In a move that has sent shockwaves through the airline industry, Scandinavian Airlines (SAS) has announced its departure from Star Alliance, where it served as a founding member, to join rival SkyTeam effective September 1, 2024. This rare alliance switch represents more than just corporate realignment—it signals potential tectonic shifts in transatlantic aviation partnerships and European market dynamics.
The Alliance Landscape in Transition
Global airline alliances, once considered indispensable for network expansion and passenger retention, now face existential challenges. Current summer capacity data reveals alliances control just 42.5% of global seat inventory—a stark contrast to their former dominance. Only in North America do alliances maintain majority control (62.8%), while in regions like South Asia and Latin America, non-aligned carriers operate over 80% of capacity.
SAS's Strategic Calculus
As the world's 41st largest carrier by capacity and Star Alliance's ninth-largest member, SAS operates 95% of its flights within Europe. The airline's decision reflects several strategic imperatives:
First, escaping competitive pressure from Lufthansa within Star Alliance. Second, accessing SkyTeam's stronger Asian and Latin American networks through partners like Korean Air and Air France-KLM. Third, leveraging Copenhagen Airport's untapped potential as a transfer hub—particularly valuable as Amsterdam Schiphol faces strict capacity constraints affecting SkyTeam member KLM.

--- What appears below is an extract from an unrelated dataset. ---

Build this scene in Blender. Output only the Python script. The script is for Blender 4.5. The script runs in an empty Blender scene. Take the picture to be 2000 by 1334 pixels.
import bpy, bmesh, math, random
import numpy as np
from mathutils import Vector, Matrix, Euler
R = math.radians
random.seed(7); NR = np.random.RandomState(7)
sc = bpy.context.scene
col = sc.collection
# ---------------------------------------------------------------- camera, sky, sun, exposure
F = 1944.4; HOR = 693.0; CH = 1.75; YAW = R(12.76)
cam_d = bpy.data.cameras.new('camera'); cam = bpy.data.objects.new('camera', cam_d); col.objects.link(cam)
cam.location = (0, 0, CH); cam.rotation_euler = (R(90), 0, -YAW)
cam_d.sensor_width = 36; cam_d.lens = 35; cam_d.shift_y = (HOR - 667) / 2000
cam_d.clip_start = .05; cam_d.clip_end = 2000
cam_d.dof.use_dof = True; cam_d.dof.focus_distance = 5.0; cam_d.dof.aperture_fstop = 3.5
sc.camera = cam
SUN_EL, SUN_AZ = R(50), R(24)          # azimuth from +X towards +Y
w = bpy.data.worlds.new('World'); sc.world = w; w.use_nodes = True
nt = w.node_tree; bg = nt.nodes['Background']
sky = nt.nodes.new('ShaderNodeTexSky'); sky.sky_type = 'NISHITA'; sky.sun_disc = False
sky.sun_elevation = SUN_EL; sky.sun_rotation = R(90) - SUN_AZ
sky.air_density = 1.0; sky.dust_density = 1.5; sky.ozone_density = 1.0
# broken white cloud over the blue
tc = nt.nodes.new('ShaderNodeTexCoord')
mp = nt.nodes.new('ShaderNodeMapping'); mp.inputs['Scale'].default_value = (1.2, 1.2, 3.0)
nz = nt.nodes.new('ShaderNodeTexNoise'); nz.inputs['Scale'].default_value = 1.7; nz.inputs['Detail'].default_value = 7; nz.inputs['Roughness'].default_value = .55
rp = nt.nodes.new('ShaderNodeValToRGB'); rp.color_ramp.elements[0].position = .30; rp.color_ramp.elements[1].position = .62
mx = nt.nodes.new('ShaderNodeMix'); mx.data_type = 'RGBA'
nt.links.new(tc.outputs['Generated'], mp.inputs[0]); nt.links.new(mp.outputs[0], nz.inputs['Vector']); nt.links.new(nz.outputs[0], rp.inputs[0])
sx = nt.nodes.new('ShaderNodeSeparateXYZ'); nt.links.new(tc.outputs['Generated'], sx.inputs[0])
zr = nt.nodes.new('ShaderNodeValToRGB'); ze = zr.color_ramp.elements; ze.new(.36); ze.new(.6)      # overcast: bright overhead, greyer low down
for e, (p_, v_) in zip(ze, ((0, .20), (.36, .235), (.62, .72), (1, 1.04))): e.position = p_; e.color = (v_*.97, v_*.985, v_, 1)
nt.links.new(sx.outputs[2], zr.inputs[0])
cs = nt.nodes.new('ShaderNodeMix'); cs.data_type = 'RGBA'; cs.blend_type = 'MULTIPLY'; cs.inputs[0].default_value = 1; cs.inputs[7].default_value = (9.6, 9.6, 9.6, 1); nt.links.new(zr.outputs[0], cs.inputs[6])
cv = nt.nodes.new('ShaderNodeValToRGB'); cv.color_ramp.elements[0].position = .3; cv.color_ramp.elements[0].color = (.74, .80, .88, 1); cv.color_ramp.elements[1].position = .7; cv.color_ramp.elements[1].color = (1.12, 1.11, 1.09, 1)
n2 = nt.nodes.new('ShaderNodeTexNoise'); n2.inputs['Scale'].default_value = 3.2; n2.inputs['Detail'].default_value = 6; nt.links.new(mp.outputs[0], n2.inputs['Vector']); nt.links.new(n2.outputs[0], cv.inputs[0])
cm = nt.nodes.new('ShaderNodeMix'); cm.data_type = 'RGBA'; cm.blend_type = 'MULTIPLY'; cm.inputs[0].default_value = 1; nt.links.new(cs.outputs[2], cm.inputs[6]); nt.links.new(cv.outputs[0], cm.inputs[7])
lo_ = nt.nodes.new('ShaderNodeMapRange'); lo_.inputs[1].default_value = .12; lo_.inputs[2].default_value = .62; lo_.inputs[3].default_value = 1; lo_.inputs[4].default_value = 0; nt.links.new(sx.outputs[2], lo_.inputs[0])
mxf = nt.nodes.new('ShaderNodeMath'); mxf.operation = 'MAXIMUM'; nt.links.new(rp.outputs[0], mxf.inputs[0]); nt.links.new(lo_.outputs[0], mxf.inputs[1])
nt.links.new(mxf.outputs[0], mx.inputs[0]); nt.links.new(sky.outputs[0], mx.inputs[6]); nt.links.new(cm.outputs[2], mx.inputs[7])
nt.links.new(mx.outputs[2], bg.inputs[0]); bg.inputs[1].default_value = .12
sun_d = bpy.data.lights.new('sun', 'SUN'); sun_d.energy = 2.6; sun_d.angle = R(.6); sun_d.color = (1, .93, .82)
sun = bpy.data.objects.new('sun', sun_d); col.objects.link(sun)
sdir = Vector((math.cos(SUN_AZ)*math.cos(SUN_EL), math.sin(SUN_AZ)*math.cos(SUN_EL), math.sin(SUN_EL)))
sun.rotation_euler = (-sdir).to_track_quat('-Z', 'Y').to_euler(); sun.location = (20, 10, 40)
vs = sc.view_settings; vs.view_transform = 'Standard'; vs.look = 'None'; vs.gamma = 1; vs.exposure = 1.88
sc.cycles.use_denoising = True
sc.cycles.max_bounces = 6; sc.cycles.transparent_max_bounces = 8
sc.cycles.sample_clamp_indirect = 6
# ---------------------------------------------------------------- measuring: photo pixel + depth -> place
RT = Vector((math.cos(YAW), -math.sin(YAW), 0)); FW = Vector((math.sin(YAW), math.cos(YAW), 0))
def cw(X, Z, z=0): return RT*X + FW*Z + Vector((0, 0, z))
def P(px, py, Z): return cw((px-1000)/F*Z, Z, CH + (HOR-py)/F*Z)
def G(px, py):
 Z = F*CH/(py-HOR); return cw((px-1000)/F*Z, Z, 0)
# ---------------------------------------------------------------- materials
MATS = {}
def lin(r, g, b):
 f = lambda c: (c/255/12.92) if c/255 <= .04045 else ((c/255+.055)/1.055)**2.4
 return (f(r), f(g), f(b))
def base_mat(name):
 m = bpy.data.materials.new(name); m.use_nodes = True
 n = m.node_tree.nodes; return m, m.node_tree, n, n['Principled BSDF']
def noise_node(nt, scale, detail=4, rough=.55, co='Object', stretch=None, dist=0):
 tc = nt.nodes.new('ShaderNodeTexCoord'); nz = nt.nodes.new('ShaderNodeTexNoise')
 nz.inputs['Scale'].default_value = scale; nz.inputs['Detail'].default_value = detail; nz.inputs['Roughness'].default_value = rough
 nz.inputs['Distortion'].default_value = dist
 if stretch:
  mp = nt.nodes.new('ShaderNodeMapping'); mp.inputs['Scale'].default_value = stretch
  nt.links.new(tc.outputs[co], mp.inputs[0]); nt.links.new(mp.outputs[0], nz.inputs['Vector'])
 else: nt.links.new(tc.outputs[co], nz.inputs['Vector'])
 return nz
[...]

Market Impact: A Scandinavian Power Shift
SkyTeam's Nordic market share will increase tenfold overnight with SAS's accession, transforming the alliance from minor player to formidable competitor against Star Alliance's remaining Scandinavian presence. This realignment creates immediate challenges for Stockholm and Oslo airports, which must now court new Star Alliance partners to fill the void.
The Road Ahead
Integration challenges loom large—SAS must align operations with SkyTeam's IT systems, frequent flyer programs, and joint venture partnerships. The carrier also faces intensifying competition from low-cost rivals like Norwegian and PLAY. However, if successful, this alliance switch could establish SAS as SkyTeam's northern European anchor, potentially triggering further realignments should OneWorld seek to counterbalance through acquisitions like Portugal's TAP Air.
This strategic gambit illustrates how mid-sized carriers are rewriting alliance playbooks in an era of airline fragmentation. As traditional alliances lose relevance against direct partnerships and low-cost competition, SAS's bold move may inspire similar defections—reshaping global aviation's competitive landscape for years to come.